The Ordination of Women in the Catholic Church: Unmasking a Cuckoo's Egg Tradition, John Wijngaards, DLT, 2001, £10.95.
The cuckoo's egg of the subtitle is the Roman concept of women's inferiority deposited in the Christian nest, which threw out the teaching that women are equal. On researching their exclusion from the ministerial priesthood, John Wijngaards found the reasons given to be unconvincing and reeking of misogyny.
He lists the teachings of the Church Fathers stating that women were deficient human beings, liable to go, and to lead others, astray because of their lack of understanding; divinely ordained to be subject to men, impure because of menstruation and sharing the guilt of Eve for the Fall. Such things are no longer said openly, but there persists among some clerics a tendency to downplay or ignore our common humanity and see us as mysterious aliens, safe only when pigeonholed as virgins or mothers. These roles are sold to us as superior to the apostolic-petrine one of authority.

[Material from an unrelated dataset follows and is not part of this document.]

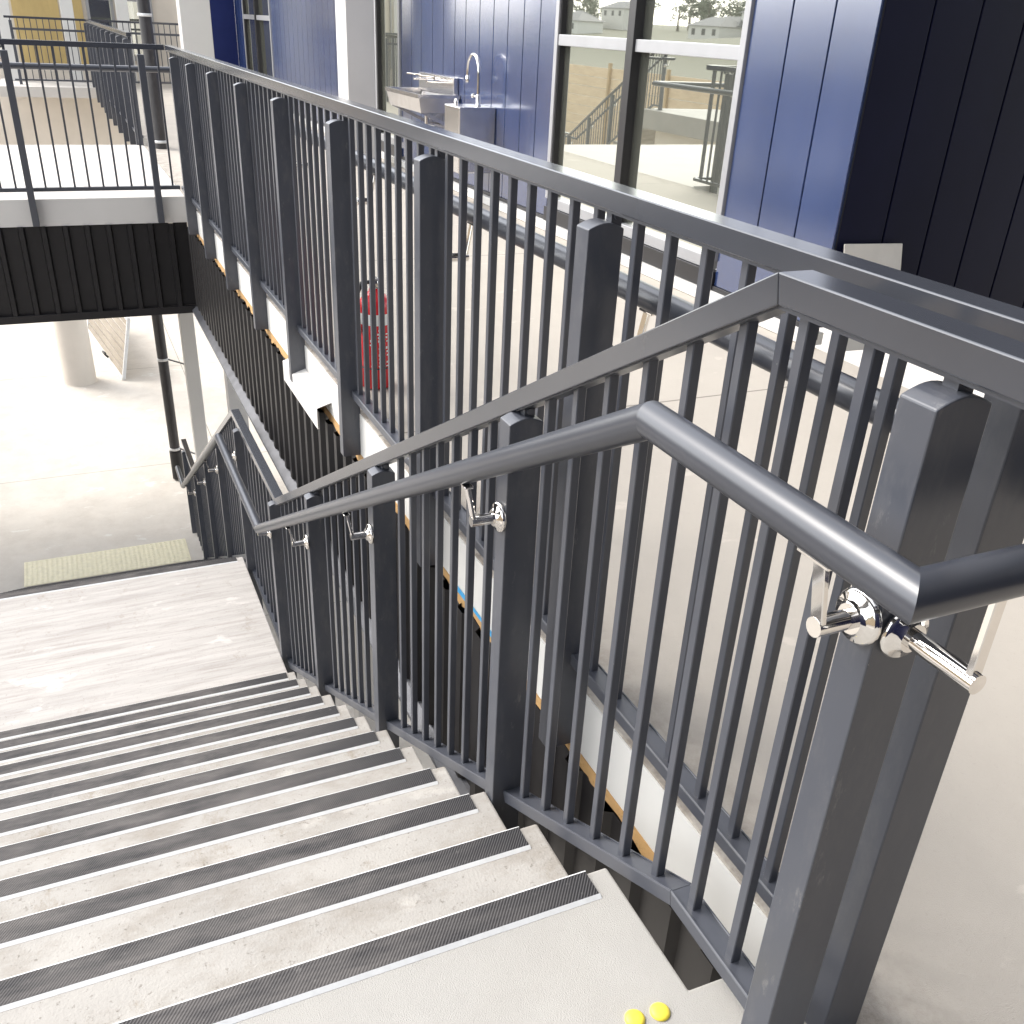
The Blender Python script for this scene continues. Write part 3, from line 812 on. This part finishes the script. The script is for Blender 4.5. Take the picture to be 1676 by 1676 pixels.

Thomas Aquinas stated that theology based on symbolism does not prove anything, but the spousal imagery of Christ and his Church has been used to maintain that a woman cannot be his icon at the altar. (Tina Beattie finds that von Balthasar's description of the eucharist sounds like a cosmic male orgasm!) Wijngaards points out that the presider does not function in persona Christi but represents the people: "we offer approve our offering" - (if images matter so much, a woman would be more appropriate!) The words of consecration are actually part of a third-person narrative, not the presider's own.
Wijngaards lists evidence of women priests in the first millennium, and also of women deacons - not deacons' wives, whose ordination ritual contained the same sacramental elements as the men's rite. He cites the volte-face on slavery, accepted by the Church until the mid-nineteenth century, as an example of how teaching can be changed. This occurs in accordance with the development of human understanding, but I am amazed at the examples he gives of Rome setting the seal of authenticity on the sensus fidelium; the unedifying process of promulgating papal infallibility has been well documented, and the immaculate conception derives from an outmoded understanding of original sin.
Finally Wijngaards likens the Vatican's choice to lose the eucharist as the focus of the faith rather than to go against the tradition of a male celibate priesthood to the catastrophic decision of the German generals at Stalingrad to allow their troops to be decimated rather than to disobey Hitler's orders.
An index would have been helpful, not only to reviewers, but to all who could make use of this meticulously researched and cogently argued account.